“The Attic Expeditions,” which began Friday and Saturday midnight screenings at the Sunset 5 in West Hollywood last weekend, is an amusing and ambitious supernatural horror picture in which a young man, Trevor (Andras Jones), kills his bride in self-defense when she attempts to make him the victim of a sacrificial ritual as doubtlessly outlined in an ancient text of black magic in her possession.
Confined to an institution for the criminally insane, Trevor faces fresh horrors from its head doctor (Jeffrey Combs), who seemingly believes that humanity could be cured of all mental ills if black magic and science were one. The doctor believes he’s on the brink of a breakthrough–but needs to get his hands on that text.
Much of the film takes place in a halfway house, a turn-of-the-last-century Georgian Revival mansion decorated in Mondrian-inspired color schemes and designs and in retro ’50s and ’60s decor. Here’s where Trevor ends up–and where he begins his expeditions into the mysteries of its attic.
Director Jeremy Kasten and writer Rogan Russell Marshall are consistently imaginative and audacious, willing to challenge as well as entertain their audience.
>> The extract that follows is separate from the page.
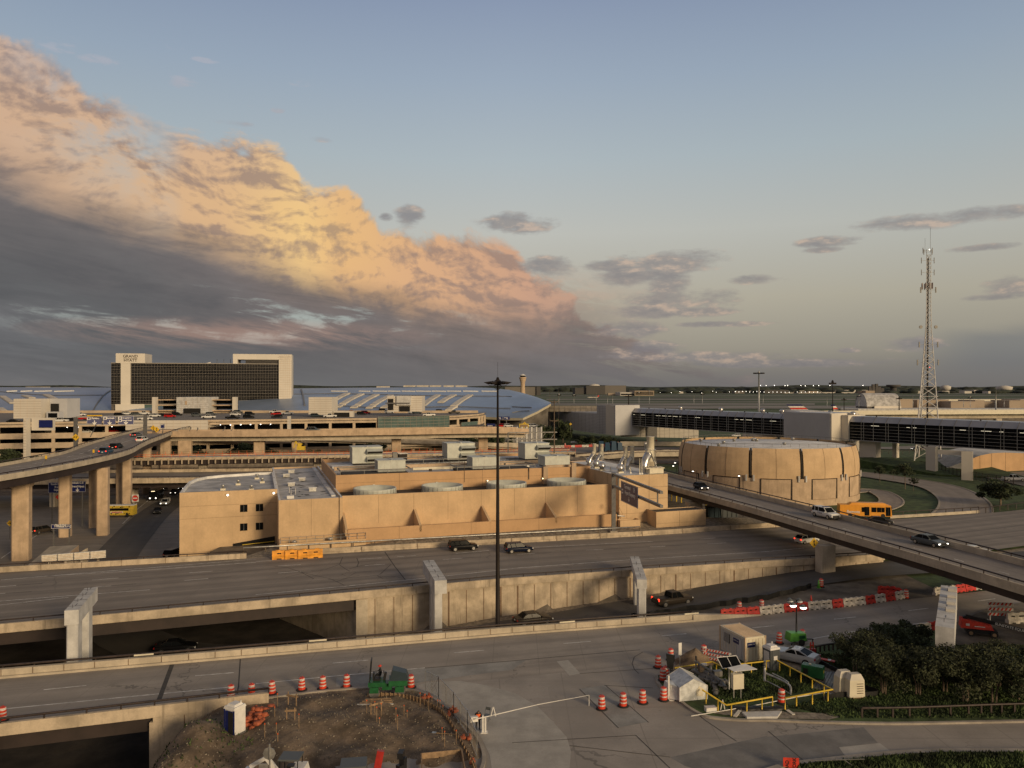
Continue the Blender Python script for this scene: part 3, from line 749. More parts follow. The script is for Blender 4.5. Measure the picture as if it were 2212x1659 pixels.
sk_ = [((0,830,336),(0,995,323)),((0,118,387),(0,298,374)),((0,778,390),(0,950,377)),((0,1482,288),(0,1625,279)),((0,1452,339),(0,1610,328)),((0,42,442),(0,225,430)),((2,640,137),(2,735,131)),((2,1068,114),(2,1175,110)),((2,1417,57),(2,1500,52)),((1,1437,198),(1,1565,190)),((2,162,165),(2,275,157))]
paint('black_contrast_dashes',[[g(*L(*a),z=1.0),g(*L(*b),z=1.0)] for a,b in sk_],1.005,.16,'seam')
# crack-sealed patch of highway
cr = [[(300,290),(420,320),(520,345),(620,385),(700,400)],[(560,360),(640,335),(760,330),(860,310),(940,240)],[(700,200),(712,230),(706,262)],[(380,285),(480,275),(580,240),(605,190)],[(600,310),(640,330),(700,300),(800,290)],[(850,330),(950,325),(1040,340)],
      [(650,270),(740,245),(830,230)],[(840,320),(880,340),(960,335)],[(120,255),(220,265),(320,300),(400,340)],[(430,200),(540,205),(600,190)],[(580,250),(620,275),(650,290)],[(200,330),(330,300),(470,285)],[(500,350),(600,345),(720,320)]]
paint('sealed_cracks',[[g(*L(1,x+r2.uniform(-6,6),y+r2.uniform(-3,3)),z=1.0) for x,y in sg] for sg in cr],1.0095,.11,'seam')
paint('highway_joint',[[g(*L(1,897,155),z=1),g(*L(1,965,255),z=1),g(*L(1,1040,350),z=1)]],1.008,.16,'seam')
# grass strip inside the parapet
s = MB(); xx = [8,18,29,38,46.5,60]; s.ribbon([(x,BN(x)+.1,ZB(x)+.03) for x in xx],[(x,BN(x)+.1+lerp(.1,2.2,sm(6,34,x)),ZB(x)+.03) for x in xx],'grass'); s.build('grass_strip',kind='structure')
# trench verge: gravel at the wall foot, silt fence and rutted dirt on the near side
s = MB(); xx = [-18,-10,0,10,20,30,40,50,60,75,100]; s.ribbon([(x,BN(x)-3.2,ZT(x)+.02) for x in xx],[(x,BN(x)+.1,ZT(x)+.15) for x in xx],'gravel'); s.build('gravel_shoulder',kind='structure')
s = MB(); pts = smooth([g(*L(2,830,605),z=-2.2),g(*L(2,930,590),z=-2),g(*L(2,1100,555),z=-1.6),g(*L(2,1400,500),z=-.9),g(*L(2,1600,460),z=-.4),g(*L(2,1781,440),z=-.2),g(*L(3,200,405),z=-.1),g(*L(3,300,385),z=0)],5)
for k,p in enumerate(pts): p.z = ZT(p.x)-.05; p.y += .25*sin(k*1.7)
wall_along(s,pts,.05,.75,'black_sheet'); s.build('silt_fence',None,'long low black silt fence along the dirt beside the lower road','fence')

# ---------------------------------------------------------------- plant building (frame: bf(s,t,z))
plant = empty('plant_building',bf(20,10,0),label='large windowless tan plant building with stepped grey roofs in the middle of the scene',cat='building')
PO = plant.location.copy()
class PB(MB):
    "mesh given in plant-frame coordinates, parented to the plant"
    def add(s,name,label=None,parent=None):
        s.v = [((bf(a,b,c)-PO) if True else 0) for a,b,c in s.v]; s.v = [tuple(q) for q in s.v]
        return s.build(name,parent or plant,label)
def wallbox(s,s0,s1,t0,t1,z0,z1,par=.45,roof='roof_grey',m='tan',drop=.5,cope='roof_white'):
    "walls as a hollow parapet box with a sunk roof"
    s.hexa([(s0,t0,z0),(s1,t0,z0),(s1,t1,z0),(s0,t1,z0),(s0,t0,z1-drop),(s1,t0,z1-drop),(s1,t1,z1-drop),(s0,t1,z1-drop)],m,skip=(1,))
    i = (s0+par,t0+par,s1-par,t1-par)
    s.quad((i[0],i[1],z1-drop),(i[2],i[1],z1-drop),(i[2],i[3],z1-drop),(i[0],i[3],z1-drop),roof)
    for a,b,c,d in ((s0,t0,s1,i[1]),(s0,i[3],s1,t1),(s0,i[1],i[0],i[3]),(i[2],i[1],s1,i[3])):
        s.hexa([(a,b,z1-drop),(c,b,z1-drop),(c,d,z1-drop),(a,d,z1-drop),(a,b,z1),(c,b,z1),(c,d,z1),(a,d,z1)],m,skip=(0,1))
        s.quad((a,b,z1),(c,b,z1),(c,d,z1),(a,d,z1),cope)
def seams(lst,name='panel_joints',m='joint'):
    s = PB()
    for a in lst: s.hexa([(a[0],a[1],a[2]),(a[3],a[1],a[2]),(a[3],a[4],a[2]),(a[0],a[4],a[2]),(a[0],a[1],a[5]),(a[3],a[1],a[5]),(a[3],a[4],a[5]),(a[0],a[4],a[5])],m)
    return s.add(name)
mat('tan2',(.53,.335,.18),.9,.05,.25,streak=.12,fine=.12)
# left wing with rounded corner
pg = [(-16.5,9.8),(0,9.8),(0,39.5),(-3.7,39.2),(-10.6,37),(-13.6,35),(-15.4,31.5),(-16.3,26.5),(-16.5,17)]
s = PB(); s.prism(pg,-6,9.2,'tan','roof_grey'); s.add('left_wing')
s = PB(); n = len(pg); inn = [(-8+(a+8)*.95,24+(b-24)*.97) for a,b in pg]
for k in range(n):
    l = (k+1) % n; s.hexa([(*pg[k],9.2),(*pg[l],9.2),(*inn[l],9.2),(*inn[k],9.2),(*pg[k],9.7),(*pg[l],9.7),(*inn[l],9.7),(*inn[k],9.7)],'tan' if k == 0 else 'roof_white')
s.add('roof_parapet')
for q0,q1,w0,w1 in ((966,0,0,0),): pass
for sx,zz in ((-6.4,5.8),(-3.7,5.8),(-6.4,2.4),(-3.7,2.4)):
    s = PB(); s.hexa([(sx,9.72,zz),(sx+1.25,9.72,zz),(sx+1.25,9.81,zz),(sx,9.81,zz),(sx,9.72,zz+1.3),(sx+1.25,9.72,zz+1.3),(sx+1.25,9.81,zz+1.3),(sx,9.81,zz+1.3)],'glass')
    s.hexa([(sx+.6,9.69,zz),(sx+.66,9.69,zz),(sx+.66,9.72,zz),(sx+.6,9.72,zz),(sx+.6,9.69,zz+1.3),(sx+.66,9.69,zz+1.3),(sx+.66,9.72,zz+1.3),(sx+.6,9.72,zz+1.3)],'gantry'); s.add('window')
s = PB(); s.hexa([(-7.6,9.6,-2.5),(-.4,9.6,-2.5),(-.4,9.81,-2.5),(-7.6,9.81,-2.5),(-7.6,9.6,.15),(-.4,9.6,1.1),(-.4,9.81,1.1),(-7.6,9.81,.15)],'hole'); s.bar((-6,9.5,-.1),(-.5,9.5,.2),.06,.12,'yellow'); s.add('loading_opening')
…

Along with a capable cast, they’ve received a terrific assist from production designer Laura Roberts and her team and from cinematographers Michael Negrin and Greg Littlewood, whose use of light and sensitivity to Roberts’ vibrant color scheme create the film’s crucial sense of transporting the viewer into a nightmare world. “The Attic Expeditions” is a low-budget gem.